Exercise description |
From the entries below, reproduce exactly the lines from the one with "Reconstruct this image" through the one with "return Vector(((x - CX)", both included, without images.

--*--

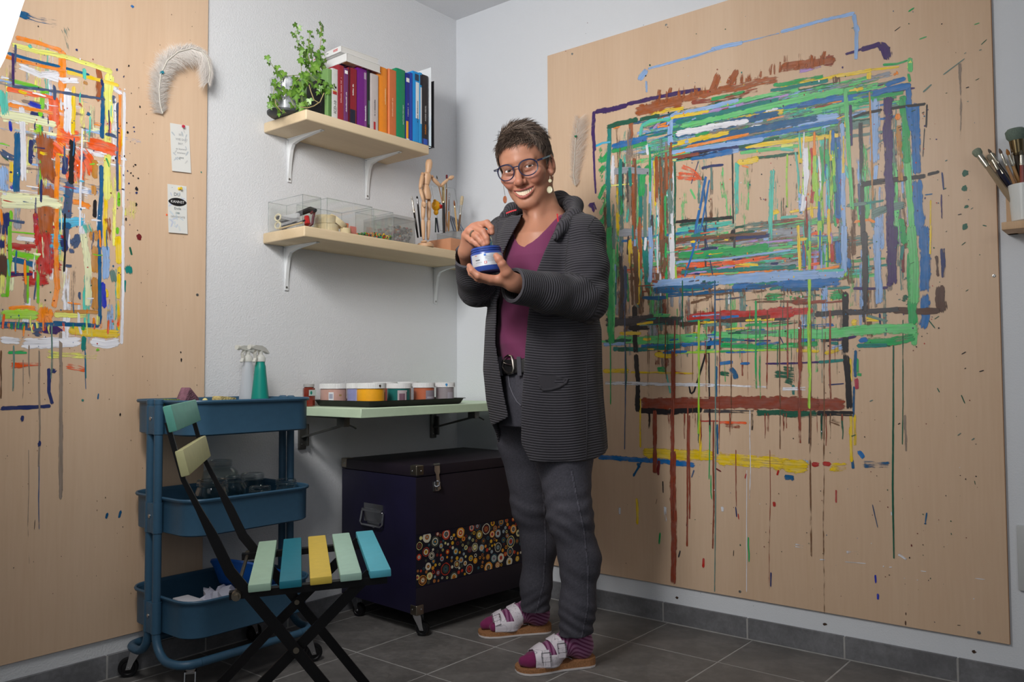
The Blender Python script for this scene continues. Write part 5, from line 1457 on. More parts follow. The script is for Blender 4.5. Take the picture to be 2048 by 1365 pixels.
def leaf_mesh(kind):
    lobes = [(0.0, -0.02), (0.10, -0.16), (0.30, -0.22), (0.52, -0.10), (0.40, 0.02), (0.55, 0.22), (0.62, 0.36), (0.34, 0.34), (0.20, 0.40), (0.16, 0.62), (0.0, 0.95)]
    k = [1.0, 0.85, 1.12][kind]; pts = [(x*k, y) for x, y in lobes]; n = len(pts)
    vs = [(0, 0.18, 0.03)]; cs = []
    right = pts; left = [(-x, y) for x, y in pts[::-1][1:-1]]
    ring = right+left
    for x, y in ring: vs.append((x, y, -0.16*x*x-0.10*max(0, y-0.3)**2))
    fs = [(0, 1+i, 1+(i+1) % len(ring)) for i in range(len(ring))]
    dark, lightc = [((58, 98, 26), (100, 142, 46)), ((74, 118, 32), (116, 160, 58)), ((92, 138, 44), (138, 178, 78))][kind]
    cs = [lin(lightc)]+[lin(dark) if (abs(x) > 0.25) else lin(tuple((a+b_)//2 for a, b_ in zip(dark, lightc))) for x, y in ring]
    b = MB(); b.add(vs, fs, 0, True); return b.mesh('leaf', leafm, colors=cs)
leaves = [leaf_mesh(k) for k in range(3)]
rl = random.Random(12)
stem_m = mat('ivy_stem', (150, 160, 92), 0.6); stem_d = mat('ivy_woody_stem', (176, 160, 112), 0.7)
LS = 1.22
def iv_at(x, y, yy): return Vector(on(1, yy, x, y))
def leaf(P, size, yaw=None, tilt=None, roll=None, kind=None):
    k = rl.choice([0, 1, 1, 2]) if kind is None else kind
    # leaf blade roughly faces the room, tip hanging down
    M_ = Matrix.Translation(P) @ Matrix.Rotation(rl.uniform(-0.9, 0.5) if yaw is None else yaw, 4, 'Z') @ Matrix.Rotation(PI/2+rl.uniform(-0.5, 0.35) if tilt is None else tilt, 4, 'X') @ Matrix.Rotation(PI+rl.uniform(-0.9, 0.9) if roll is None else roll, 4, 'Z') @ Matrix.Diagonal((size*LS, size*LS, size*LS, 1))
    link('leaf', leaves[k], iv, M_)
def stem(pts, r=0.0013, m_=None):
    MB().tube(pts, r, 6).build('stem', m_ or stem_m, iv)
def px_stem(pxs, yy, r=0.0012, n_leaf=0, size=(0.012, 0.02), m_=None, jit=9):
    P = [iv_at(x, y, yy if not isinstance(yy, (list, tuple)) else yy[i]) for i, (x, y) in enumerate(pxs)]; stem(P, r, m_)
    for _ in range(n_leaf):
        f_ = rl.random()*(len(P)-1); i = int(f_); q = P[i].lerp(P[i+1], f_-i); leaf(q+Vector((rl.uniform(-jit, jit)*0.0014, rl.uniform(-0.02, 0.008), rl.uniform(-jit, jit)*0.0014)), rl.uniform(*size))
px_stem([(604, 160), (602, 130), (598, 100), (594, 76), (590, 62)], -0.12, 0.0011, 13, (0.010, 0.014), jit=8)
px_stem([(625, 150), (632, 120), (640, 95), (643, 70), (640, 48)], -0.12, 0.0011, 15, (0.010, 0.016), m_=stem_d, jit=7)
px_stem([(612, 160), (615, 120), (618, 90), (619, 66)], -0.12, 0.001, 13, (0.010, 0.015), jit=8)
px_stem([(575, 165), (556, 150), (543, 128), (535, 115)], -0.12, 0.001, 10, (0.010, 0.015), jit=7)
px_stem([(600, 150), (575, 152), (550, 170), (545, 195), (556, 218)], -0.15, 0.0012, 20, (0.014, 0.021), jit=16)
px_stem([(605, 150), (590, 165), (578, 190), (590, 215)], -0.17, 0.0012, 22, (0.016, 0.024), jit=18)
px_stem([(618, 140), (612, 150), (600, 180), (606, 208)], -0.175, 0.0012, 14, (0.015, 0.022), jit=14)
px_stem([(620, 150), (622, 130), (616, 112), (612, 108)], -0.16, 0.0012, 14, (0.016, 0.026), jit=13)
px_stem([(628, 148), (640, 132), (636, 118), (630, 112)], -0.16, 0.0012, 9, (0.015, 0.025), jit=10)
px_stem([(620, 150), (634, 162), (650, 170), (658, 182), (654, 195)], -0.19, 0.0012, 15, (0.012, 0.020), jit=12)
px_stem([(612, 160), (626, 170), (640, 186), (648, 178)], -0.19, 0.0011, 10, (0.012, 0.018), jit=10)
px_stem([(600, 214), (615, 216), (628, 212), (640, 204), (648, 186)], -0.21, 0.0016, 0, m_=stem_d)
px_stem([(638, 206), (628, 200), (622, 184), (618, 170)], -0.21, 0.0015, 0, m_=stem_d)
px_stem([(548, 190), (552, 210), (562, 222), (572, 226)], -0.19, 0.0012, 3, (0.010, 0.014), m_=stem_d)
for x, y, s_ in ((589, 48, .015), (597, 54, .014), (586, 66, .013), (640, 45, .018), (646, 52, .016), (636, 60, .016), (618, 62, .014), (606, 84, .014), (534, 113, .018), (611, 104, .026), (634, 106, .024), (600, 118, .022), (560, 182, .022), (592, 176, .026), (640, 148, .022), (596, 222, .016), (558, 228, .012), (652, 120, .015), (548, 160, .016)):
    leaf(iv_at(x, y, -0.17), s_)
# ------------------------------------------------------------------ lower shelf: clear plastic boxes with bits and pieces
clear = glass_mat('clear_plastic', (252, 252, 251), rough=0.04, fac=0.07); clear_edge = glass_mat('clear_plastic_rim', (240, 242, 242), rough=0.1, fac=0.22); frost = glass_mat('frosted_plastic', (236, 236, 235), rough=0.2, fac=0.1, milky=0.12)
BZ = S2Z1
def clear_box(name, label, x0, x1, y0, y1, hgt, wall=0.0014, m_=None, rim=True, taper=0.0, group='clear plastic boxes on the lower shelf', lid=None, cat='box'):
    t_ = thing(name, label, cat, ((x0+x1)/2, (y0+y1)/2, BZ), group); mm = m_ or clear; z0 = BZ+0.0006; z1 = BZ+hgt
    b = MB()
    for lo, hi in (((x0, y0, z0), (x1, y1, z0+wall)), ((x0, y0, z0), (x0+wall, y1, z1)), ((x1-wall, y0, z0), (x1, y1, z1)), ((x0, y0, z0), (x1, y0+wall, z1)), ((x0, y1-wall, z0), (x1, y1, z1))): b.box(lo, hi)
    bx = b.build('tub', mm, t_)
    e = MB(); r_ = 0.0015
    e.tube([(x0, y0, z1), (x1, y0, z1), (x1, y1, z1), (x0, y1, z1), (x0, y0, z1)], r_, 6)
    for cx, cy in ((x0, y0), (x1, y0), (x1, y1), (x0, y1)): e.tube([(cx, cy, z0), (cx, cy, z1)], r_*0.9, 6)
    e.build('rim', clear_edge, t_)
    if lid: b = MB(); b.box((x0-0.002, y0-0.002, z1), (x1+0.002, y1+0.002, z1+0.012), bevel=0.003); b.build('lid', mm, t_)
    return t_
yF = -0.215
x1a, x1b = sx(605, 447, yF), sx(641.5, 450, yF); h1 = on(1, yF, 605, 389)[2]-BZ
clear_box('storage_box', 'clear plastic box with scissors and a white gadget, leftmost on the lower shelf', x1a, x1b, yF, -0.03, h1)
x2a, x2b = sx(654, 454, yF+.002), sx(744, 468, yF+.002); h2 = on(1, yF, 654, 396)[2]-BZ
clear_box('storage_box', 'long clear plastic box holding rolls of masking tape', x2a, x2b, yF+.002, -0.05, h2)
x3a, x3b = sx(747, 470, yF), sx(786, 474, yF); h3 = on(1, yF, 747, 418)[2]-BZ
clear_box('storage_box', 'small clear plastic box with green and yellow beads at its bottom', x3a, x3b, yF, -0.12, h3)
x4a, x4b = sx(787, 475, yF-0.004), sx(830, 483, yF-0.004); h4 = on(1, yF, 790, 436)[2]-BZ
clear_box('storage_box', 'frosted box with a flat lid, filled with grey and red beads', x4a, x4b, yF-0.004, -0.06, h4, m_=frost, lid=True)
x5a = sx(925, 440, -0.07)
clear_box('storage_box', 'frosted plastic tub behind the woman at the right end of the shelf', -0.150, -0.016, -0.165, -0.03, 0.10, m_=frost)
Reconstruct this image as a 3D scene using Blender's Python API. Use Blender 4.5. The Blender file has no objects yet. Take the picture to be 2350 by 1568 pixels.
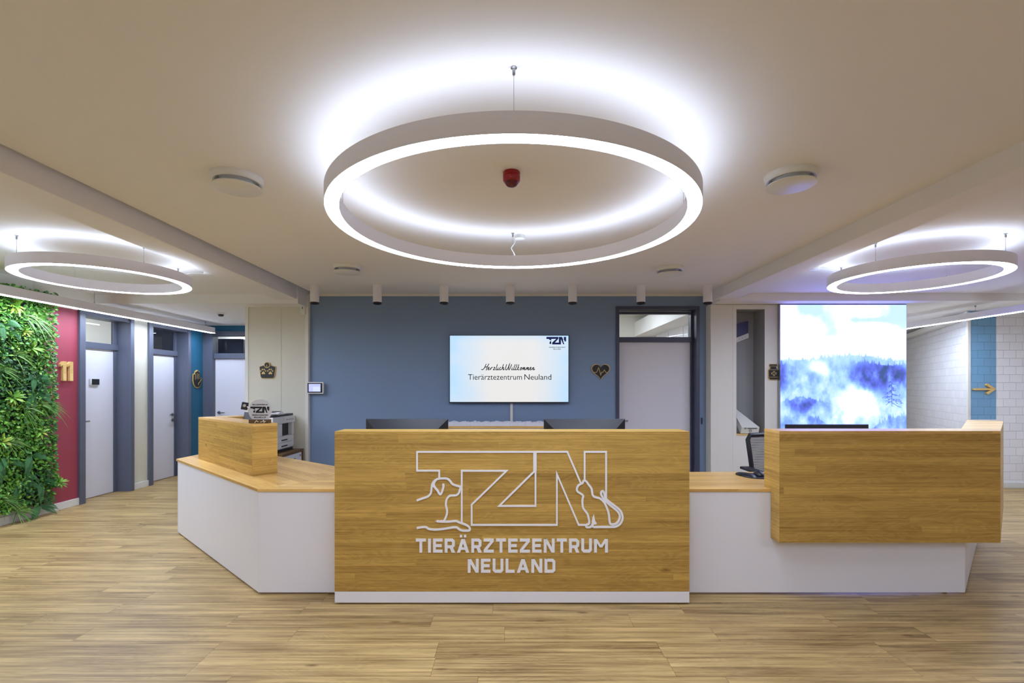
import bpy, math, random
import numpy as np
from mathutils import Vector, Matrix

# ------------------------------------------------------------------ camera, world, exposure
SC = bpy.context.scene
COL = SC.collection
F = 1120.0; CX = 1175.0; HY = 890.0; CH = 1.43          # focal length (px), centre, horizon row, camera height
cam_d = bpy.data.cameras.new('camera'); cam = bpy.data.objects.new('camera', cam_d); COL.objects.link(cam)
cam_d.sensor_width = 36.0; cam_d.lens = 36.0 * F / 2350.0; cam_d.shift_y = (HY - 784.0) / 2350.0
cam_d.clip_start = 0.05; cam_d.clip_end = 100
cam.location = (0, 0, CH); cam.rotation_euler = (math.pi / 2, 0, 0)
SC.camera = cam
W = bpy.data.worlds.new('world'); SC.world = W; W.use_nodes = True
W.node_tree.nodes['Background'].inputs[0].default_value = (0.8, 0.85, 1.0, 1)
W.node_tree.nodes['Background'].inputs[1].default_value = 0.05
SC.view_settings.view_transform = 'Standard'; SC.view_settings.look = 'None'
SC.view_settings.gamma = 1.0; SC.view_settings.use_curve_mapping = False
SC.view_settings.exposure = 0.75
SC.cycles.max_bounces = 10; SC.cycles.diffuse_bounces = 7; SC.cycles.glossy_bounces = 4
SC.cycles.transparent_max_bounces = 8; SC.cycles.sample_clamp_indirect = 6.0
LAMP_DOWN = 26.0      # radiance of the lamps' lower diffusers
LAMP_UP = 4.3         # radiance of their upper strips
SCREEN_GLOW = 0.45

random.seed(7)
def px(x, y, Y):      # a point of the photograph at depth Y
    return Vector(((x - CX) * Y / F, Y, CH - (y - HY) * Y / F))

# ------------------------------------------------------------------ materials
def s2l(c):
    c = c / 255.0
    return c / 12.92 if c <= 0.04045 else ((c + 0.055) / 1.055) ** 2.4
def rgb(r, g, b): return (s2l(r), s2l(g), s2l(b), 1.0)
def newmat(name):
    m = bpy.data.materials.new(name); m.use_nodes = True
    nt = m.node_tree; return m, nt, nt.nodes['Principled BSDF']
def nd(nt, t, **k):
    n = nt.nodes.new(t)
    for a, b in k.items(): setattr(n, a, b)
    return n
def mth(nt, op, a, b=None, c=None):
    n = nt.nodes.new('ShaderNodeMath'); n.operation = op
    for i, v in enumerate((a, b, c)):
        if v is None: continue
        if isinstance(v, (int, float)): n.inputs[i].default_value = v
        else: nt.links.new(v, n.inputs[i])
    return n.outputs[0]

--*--

Solved problem |
Reconstruct this image as a 3D scene using Blender's Python API. Use Blender 4.5. The Blender file has no objects yet. Take the picture to be 2350 by 1568 pixels.
import bpy, math, random
import numpy as np
from mathutils import Vector, Matrix

# ------------------------------------------------------------------ camera, world, exposure
SC = bpy.context.scene
COL = SC.collection
F = 1120.0; CX = 1175.0; HY = 890.0; CH = 1.43          # focal length (px), centre, horizon row, camera height
cam_d = bpy.data.cameras.new('camera'); cam = bpy.data.objects.new('camera', cam_d); COL.objects.link(cam)
cam_d.sensor_width = 36.0; cam_d.lens = 36.0 * F / 2350.0; cam_d.shift_y = (HY - 784.0) / 2350.0
cam_d.clip_start = 0.05; cam_d.clip_end = 100
cam.location = (0, 0, CH); cam.rotation_euler = (math.pi / 2, 0, 0)
SC.camera = cam
W = bpy.data.worlds.new('world'); SC.world = W; W.use_nodes = True
W.node_tree.nodes['Background'].inputs[0].default_value = (0.8, 0.85, 1.0, 1)
W.node_tree.nodes['Background'].inputs[1].default_value = 0.05
SC.view_settings.view_transform = 'Standard'; SC.view_settings.look = 'None'
SC.view_settings.gamma = 1.0; SC.view_settings.use_curve_mapping = False
SC.view_settings.exposure = 0.75
SC.cycles.max_bounces = 10; SC.cycles.diffuse_bounces = 7; SC.cycles.glossy_bounces = 4
SC.cycles.transparent_max_bounces = 8; SC.cycles.sample_clamp_indirect = 6.0
LAMP_DOWN = 26.0      # radiance of the lamps' lower diffusers
LAMP_UP = 4.3         # radiance of their upper strips
SCREEN_GLOW = 0.45

random.seed(7)
def px(x, y, Y):      # a point of the photograph at depth Y
    return Vector(((x - CX) * Y / F, Y, CH - (y - HY) * Y / F))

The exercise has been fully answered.